● **REQUIRED TASK**:
Keep only the lines of the listing that include the word "part", and copy them.

● **PROVIDED DATA**:
— start —

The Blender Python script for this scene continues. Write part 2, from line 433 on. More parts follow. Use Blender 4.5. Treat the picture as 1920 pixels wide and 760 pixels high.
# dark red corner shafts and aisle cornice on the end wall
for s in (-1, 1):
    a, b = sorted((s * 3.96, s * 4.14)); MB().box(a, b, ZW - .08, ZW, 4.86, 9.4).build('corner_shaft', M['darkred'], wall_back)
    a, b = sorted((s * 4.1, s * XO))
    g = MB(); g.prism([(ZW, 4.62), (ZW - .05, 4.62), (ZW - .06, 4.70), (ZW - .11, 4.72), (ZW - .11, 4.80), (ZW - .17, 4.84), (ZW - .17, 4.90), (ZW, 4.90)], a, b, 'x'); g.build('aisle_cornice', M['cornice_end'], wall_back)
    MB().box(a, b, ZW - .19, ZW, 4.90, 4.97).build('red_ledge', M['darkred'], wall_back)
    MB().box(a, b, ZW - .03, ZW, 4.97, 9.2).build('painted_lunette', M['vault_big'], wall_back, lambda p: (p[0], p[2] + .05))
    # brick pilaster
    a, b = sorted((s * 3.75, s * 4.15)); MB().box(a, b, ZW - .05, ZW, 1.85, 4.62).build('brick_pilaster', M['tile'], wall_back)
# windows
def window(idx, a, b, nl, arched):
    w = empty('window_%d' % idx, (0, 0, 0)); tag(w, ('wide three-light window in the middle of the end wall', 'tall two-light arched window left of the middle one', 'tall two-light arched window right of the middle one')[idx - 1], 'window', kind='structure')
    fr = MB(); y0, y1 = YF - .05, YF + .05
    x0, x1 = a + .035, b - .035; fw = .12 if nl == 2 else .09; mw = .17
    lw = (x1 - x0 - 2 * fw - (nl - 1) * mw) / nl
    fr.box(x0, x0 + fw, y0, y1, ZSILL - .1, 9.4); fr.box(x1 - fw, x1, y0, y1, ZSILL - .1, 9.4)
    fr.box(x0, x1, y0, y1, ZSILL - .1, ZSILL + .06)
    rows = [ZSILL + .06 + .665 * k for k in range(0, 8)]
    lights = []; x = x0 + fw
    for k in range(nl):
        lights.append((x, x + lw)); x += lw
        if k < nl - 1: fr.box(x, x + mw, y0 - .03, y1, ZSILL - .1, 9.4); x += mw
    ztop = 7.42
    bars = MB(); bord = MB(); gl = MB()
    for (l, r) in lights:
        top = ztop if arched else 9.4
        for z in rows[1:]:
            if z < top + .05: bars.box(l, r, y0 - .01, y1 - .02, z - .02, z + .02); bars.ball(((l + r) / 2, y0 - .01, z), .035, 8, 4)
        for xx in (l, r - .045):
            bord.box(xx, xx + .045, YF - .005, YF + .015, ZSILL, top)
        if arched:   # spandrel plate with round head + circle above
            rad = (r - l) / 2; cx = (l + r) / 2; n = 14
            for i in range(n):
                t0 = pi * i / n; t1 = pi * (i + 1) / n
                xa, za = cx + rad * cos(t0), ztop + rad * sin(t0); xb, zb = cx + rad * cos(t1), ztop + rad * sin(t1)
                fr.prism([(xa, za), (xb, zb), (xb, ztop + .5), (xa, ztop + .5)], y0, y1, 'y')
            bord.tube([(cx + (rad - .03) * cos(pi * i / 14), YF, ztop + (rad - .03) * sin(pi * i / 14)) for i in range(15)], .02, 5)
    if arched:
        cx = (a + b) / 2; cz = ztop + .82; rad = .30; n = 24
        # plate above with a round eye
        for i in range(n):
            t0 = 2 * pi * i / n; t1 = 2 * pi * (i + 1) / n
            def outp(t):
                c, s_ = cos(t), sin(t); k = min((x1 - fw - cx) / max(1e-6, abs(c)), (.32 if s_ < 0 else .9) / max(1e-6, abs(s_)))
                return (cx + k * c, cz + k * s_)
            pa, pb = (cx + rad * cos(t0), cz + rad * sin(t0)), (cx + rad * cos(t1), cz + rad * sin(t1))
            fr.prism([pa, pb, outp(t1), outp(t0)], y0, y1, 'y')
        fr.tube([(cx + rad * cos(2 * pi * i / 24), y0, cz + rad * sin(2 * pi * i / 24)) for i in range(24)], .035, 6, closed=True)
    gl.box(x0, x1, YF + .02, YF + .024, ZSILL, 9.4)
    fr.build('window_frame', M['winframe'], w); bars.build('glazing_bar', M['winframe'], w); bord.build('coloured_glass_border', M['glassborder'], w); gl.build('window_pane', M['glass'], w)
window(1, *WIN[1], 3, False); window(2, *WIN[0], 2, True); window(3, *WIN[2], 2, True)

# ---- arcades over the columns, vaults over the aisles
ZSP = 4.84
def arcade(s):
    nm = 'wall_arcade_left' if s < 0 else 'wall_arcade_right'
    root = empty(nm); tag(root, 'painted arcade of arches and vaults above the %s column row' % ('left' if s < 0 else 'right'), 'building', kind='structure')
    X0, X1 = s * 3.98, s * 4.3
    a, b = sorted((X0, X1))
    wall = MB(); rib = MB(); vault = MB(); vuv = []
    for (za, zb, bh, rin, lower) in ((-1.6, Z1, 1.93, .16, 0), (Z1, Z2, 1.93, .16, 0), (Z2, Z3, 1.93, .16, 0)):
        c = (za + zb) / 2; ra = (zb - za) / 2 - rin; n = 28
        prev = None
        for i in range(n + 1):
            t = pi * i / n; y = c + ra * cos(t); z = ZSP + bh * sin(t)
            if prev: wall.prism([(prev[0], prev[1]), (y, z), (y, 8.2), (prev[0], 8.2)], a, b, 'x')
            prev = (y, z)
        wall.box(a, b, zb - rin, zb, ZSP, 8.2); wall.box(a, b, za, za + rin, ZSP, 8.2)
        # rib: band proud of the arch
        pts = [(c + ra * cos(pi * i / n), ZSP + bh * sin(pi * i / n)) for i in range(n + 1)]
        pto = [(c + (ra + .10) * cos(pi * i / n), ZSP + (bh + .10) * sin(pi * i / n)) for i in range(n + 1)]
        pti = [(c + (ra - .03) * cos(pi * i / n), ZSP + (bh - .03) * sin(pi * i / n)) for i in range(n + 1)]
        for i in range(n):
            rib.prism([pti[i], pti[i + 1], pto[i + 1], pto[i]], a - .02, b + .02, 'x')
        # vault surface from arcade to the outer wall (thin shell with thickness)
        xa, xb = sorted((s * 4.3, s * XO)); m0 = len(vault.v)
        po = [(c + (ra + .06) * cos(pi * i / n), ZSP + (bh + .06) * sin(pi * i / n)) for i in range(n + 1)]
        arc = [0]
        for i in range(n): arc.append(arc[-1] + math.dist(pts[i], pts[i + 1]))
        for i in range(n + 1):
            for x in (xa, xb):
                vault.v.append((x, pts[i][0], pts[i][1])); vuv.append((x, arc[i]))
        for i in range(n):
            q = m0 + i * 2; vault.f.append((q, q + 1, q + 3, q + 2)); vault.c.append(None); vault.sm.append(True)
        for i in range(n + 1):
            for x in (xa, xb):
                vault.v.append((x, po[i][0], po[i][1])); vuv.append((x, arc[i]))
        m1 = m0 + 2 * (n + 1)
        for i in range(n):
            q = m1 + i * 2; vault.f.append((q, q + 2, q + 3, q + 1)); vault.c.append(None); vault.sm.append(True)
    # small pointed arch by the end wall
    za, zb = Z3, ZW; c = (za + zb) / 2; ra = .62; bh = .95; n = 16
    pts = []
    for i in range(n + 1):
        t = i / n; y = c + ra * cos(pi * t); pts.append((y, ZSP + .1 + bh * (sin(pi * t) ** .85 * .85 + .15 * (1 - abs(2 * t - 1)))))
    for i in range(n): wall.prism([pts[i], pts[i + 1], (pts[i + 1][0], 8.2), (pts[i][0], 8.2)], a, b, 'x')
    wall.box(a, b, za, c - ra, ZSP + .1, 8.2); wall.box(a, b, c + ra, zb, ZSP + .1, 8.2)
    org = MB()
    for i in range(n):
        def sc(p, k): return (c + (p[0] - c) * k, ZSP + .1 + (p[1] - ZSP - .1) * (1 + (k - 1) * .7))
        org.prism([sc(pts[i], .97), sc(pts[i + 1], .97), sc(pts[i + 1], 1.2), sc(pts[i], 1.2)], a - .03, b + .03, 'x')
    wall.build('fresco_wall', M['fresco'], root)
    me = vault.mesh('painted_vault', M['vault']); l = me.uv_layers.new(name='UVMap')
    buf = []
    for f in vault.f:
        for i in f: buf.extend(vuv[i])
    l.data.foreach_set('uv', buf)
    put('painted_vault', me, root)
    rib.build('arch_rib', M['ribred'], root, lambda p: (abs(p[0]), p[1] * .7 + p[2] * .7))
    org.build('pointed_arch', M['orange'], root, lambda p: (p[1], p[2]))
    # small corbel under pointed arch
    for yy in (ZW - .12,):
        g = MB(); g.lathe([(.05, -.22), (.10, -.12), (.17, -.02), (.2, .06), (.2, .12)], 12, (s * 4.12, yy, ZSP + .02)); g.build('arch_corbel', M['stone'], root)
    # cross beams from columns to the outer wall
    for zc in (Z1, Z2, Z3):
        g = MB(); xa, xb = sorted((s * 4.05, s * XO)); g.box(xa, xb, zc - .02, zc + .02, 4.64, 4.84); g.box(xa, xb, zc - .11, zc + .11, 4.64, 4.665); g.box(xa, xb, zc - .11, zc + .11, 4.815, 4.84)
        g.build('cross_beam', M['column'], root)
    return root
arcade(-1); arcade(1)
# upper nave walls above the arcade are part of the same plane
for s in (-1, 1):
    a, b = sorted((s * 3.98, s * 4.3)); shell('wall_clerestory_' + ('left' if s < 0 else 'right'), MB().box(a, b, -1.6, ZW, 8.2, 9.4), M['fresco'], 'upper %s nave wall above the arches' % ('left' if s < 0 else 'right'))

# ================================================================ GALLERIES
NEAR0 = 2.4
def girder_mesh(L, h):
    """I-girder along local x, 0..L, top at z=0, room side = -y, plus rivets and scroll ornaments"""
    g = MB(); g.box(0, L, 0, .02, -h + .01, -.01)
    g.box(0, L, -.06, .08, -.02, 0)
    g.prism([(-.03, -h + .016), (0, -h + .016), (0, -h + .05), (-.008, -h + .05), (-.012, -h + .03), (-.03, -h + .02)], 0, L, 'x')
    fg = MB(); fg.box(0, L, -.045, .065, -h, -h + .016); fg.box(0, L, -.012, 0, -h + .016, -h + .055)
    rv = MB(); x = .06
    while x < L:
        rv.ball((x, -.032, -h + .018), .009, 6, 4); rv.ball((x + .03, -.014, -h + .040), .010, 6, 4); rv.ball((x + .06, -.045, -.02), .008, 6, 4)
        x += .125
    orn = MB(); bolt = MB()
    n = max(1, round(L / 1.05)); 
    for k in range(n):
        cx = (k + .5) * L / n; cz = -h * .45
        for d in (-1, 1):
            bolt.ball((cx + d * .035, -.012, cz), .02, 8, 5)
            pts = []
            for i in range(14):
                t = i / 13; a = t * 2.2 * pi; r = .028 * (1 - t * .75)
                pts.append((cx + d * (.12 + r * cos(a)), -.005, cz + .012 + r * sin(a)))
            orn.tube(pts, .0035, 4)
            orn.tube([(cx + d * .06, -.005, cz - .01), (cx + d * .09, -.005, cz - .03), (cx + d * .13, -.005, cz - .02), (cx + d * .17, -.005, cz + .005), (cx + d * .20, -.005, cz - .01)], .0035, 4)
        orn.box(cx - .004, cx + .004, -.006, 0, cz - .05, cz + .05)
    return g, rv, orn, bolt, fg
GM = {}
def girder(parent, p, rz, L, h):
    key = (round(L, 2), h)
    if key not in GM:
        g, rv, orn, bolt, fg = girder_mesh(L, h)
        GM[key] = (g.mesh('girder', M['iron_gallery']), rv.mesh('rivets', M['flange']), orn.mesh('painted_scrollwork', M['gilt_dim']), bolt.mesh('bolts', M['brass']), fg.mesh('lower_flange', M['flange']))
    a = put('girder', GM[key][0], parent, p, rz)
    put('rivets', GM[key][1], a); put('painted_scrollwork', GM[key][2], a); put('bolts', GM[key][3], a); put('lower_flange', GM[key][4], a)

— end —

● **WRITTEN SOLUTION**:
The Blender Python script for this scene continues. Write part 2, from line 433 on. More parts follow. Use Blender 4.5. Treat the picture as 1920 pixels wide and 760 pixels high.
# upper nave walls above the arcade are part of the same plane